Worshipful Master John Sinclair honored the Lodge’s Past Masters as part of Past Masters’ Night during the Stated Meeting held on Monday, November 5, presenting them with a Masonic tie clip as a token of appreciation. The Lodge also agreed to make a $150 donation to the Blue Chip Farms Animal Refuge, Dallas.
Afterward, there was a presentation on Masons and the American Civil War by Bro. Martin Braen. Brother Braen is the Secretary for the Susquehanna DeMolay in Wilkes-Barre and a member of Lodge No. 442 Wilkes-Barre. Braen spoke about the lives of soldiers who fought in the War as well as Freemasonry in the North and the South.

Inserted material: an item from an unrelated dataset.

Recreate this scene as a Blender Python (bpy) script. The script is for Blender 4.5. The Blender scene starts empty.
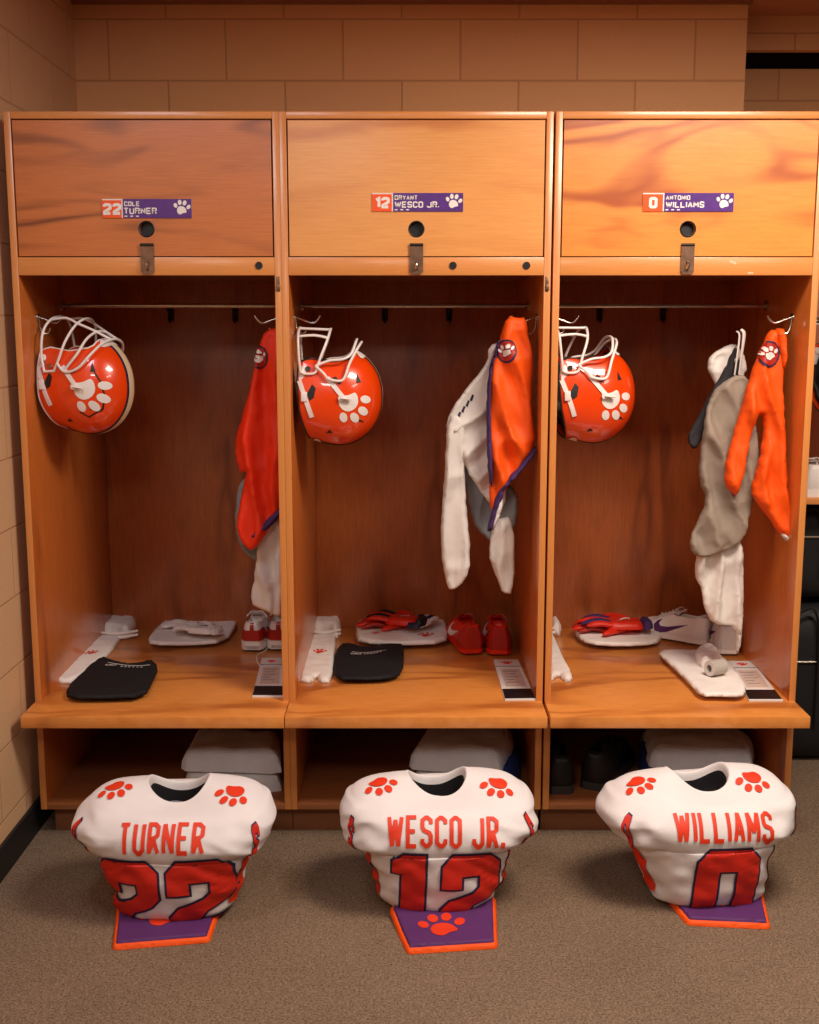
import bpy, bmesh, math, random
import numpy as np
from mathutils import Vector, Matrix, noise, Euler
from mathutils.bvhtree import BVHTree
from mathutils.geometry import tessellate_polygon
random.seed(5)
scn = bpy.context.scene
COL = scn.collection
PI = math.pi
R = math.radians

# ------------------------------------------------------------------ camera
F = 1146.0; PITCH = math.atan(0.163); H = 1.545
C_, S_ = math.cos(PITCH), math.sin(PITCH)
def ray(px, py):
    a = (px - 409.5) / F; t = (py - 512) / F
    return Vector((a, C_ - t * S_, -S_ - t * C_))
def atY(px, py, Y):
    d = ray(px, py); k = Y / d.y
    return Vector((d.x * k, Y, H + d.z * k))
def atZ(px, py, z):
    d = ray(px, py); k = (z - H) / d.z
    return Vector((d.x * k, d.y * k, z))
cam = bpy.data.cameras.new('camera'); co = bpy.data.objects.new('camera', cam); COL.objects.link(co)
co.location = (0, 0, H); co.rotation_euler = (PI / 2 - PITCH, 0, 0)
cam.sensor_fit = 'VERTICAL'; cam.sensor_height = 36; cam.lens = F * 36 / 1024
cam.clip_start = 0.05
scn.camera = co

# ------------------------------------------------------------------ object helpers
def link_mesh(name, bm, m, parent=None, smooth=True, auto=None):
    me = bpy.data.meshes.new(name); bm.normal_update(); bm.to_mesh(me); bm.free()
    o = bpy.data.objects.new(name, me); COL.objects.link(o)
    for q in (m if isinstance(m, (list, tuple)) else [m]): me.materials.append(q)
    if smooth:
        for p in me.polygons: p.use_smooth = True
    if auto is not None:
        try: me.set_sharp_from_angle(angle=R(auto))
        except Exception: pass
    if parent: o.parent = parent
    return o
def root_of(o):
    while o.parent: o = o.parent
    return o
def obj(name, bm, m, parent=None, world=False, smooth=True, auto=35, loc=None):
    """world=True: the bmesh is in world coordinates and the root Empty is unrotated."""
    if world and parent is not None:
        L = root_of(parent).location
        bmesh.ops.translate(bm, verts=bm.verts, vec=-L)
    if loc is not None:
        bmesh.ops.translate(bm, verts=bm.verts, vec=-Vector(loc))
    o = link_mesh(name, bm, m, parent, smooth, auto)
    if loc is not None: o.location = loc
    return o
def tag(o, label, cat, group=None, kind=None):
    o['label'] = label
    if cat: o['category'] = cat
    if group: o['group'] = group
    if kind: o['kind'] = kind
    return o
def thing(name, label, cat, loc=(0, 0, 0), rot=None, group=None):
    o = bpy.data.objects.new(name, None); COL.objects.link(o); o.location = loc
    o.empty_display_size = .05
    if rot is not None: o.rotation_euler = rot
    return tag(o, label, cat, group)
def struct(name, bm, m, label, parent=None, smooth=False):
    o = link_mesh(name, bm, m, parent, smooth)
    o['kind'] = 'structure'; o['label'] = label
    return o

# ------------------------------------------------------------------ mesh helpers
def B(): return bmesh.new()
def box(bm, x0, x1, y0, y1, z0, z1, bev=0):
    r = bmesh.ops.create_cube(bm, size=1)
    vs = r['verts']
    for v in vs:
        v.co = Vector(((x0 + x1) / 2 + v.co.x * (x1 - x0), (y0 + y1) / 2 + v.co.y * (y1 - y0), (z0 + z1) / 2 + v.co.z * (z1 - z0)))
    if bev:
        es = list({e for v in vs for e in v.link_edges})
        bmesh.ops.bevel(bm, geom=es, offset=bev, segments=2, affect='EDGES', profile=.5)
    return bm
def bx(*a, bev=.0015): return box(B(), *a, bev=bev)
def cyl(bm, p, q, r, seg=20, r2=None, cap=True):
    tube(bm, [p, q], [r, r if r2 is None else r2], seg, False, cap); return bm
def catmull(P, n=6, closed=False):
    P = [Vector(p) for p in P]; out = []
    N = len(P)
    rng = range(N) if closed else range(N - 1)
    for i in rng:
        if closed: a, b, c, d = P[(i - 1) % N], P[i], P[(i + 1) % N], P[(i + 2) % N]
        else: a, b, c, d = P[max(i - 1, 0)], P[i], P[i + 1], P[min(i + 2, N - 1)]
        for k in range(n):
            t = k / n
            out.append(.5 * ((2 * b) + (-a + c) * t + (2 * a - 5 * b + 4 * c - d) * t * t + (-a + 3 * b - 3 * c + d) * t ** 3))
    if not closed: out.append(P[-1].copy())
    return out
def tube(bm, P, rad, seg=10, closed=False, cap=True, flat=1.0, smooth=0, flat_axis=None):
    P = [Vector(p) for p in P]
    if not isinstance(rad, (list, tuple)): rad = [rad] * len(P)
    if smooth:
        RR = catmull([Vector((r, 0, 0)) for r in rad], smooth, closed); P = catmull(P, smooth, closed); rad = [v.x for v in RR]
    n = len(P); rings = []; up = None
    for i, p in enumerate(P):
        if closed: t = (P[(i + 1) % n] - P[i - 1])
        else: t = P[min(i + 1, n - 1)] - P[max(i - 1, 0)]
        if t.length < 1e-9: t = Vector((0, 0, 1))
        t.normalize()
        if up is None:
            up = Vector((0, 0, 1)) if abs(t.z) < .9 else Vector((1, 0, 0))
            if flat_axis is not None: up = Vector(flat_axis)
        u = up - t * up.dot(t)
        if u.length < 1e-6: u = t.orthogonal()
        u.normalize(); w = t.cross(u); up = u
        rings.append([bm.verts.new(p + (u * math.sin(2 * PI * k / seg) * flat + w * math.cos(2 * PI * k / seg)) * rad[i]) for k in range(seg)])
    m = n if closed else n - 1
    for i in range(m):
        a, b = rings[i], rings[(i + 1) % n]
        for k in range(seg):
            bm.faces.new((a[k], a[(k + 1) % seg], b[(k + 1) % seg], b[k]))
    if cap and not closed:
        bm.faces.new(rings[0][::-1]); bm.faces.new(rings[-1])
    bmesh.ops.recalc_face_normals(bm, faces=bm.faces)
    return bm
def chaikin(P, n=2):
    P = [(p[0], p[1]) for p in P]
    for _ in range(n):
        Q = []
        for i in range(len(P)):
            a, b = P[i], P[(i + 1) % len(P)]
            Q += [(a[0] * .75 + b[0] * .25, a[1] * .75 + b[1] * .25), (a[0] * .25 + b[0] * .75, a[1] * .25 + b[1] * .75)]
        P = Q
    return P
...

Braen also told the story of “A Friend of a Friend” which is memorialized by a statue in the National Cemetery in Gettysburg, PA. Union General Winfield Scott Hancock and Confederate General Lewis Addison Armistead were friends and Freemasons. They had served and fought side by side in the U.S. Army prior to the Civil War, but Armistead refused to raise his sword against his fellow Southerners so he joined the Confederate Army in 1861. Hancock and Armistead fought for 27 months never meeting until the Battle of Gettysburg in July of 1863.
During Pickett’s Charge on July 3, Armistead led his men who penetrated Hancock’s line. Ironically, when Armistead was mortally wounded, Hancock was also wounded. Depicted in the sculpture is Union Captain Henry Bingham, a Freemason and staff assistant to Hancock – who was himself wounded – rendering aid to the fallen Confederate General. Armistead is shown handing his watch and personal effects to be taken to his friend, Union General Hancock. Armistead died days later on July 5.
The monument was presented by the Right Worshipful of the Grand Lodge of Free & Accepted Masons of Pennsylvania and dedicated as a memorial to the Freemasons of the Union and the Confederacy in 1993.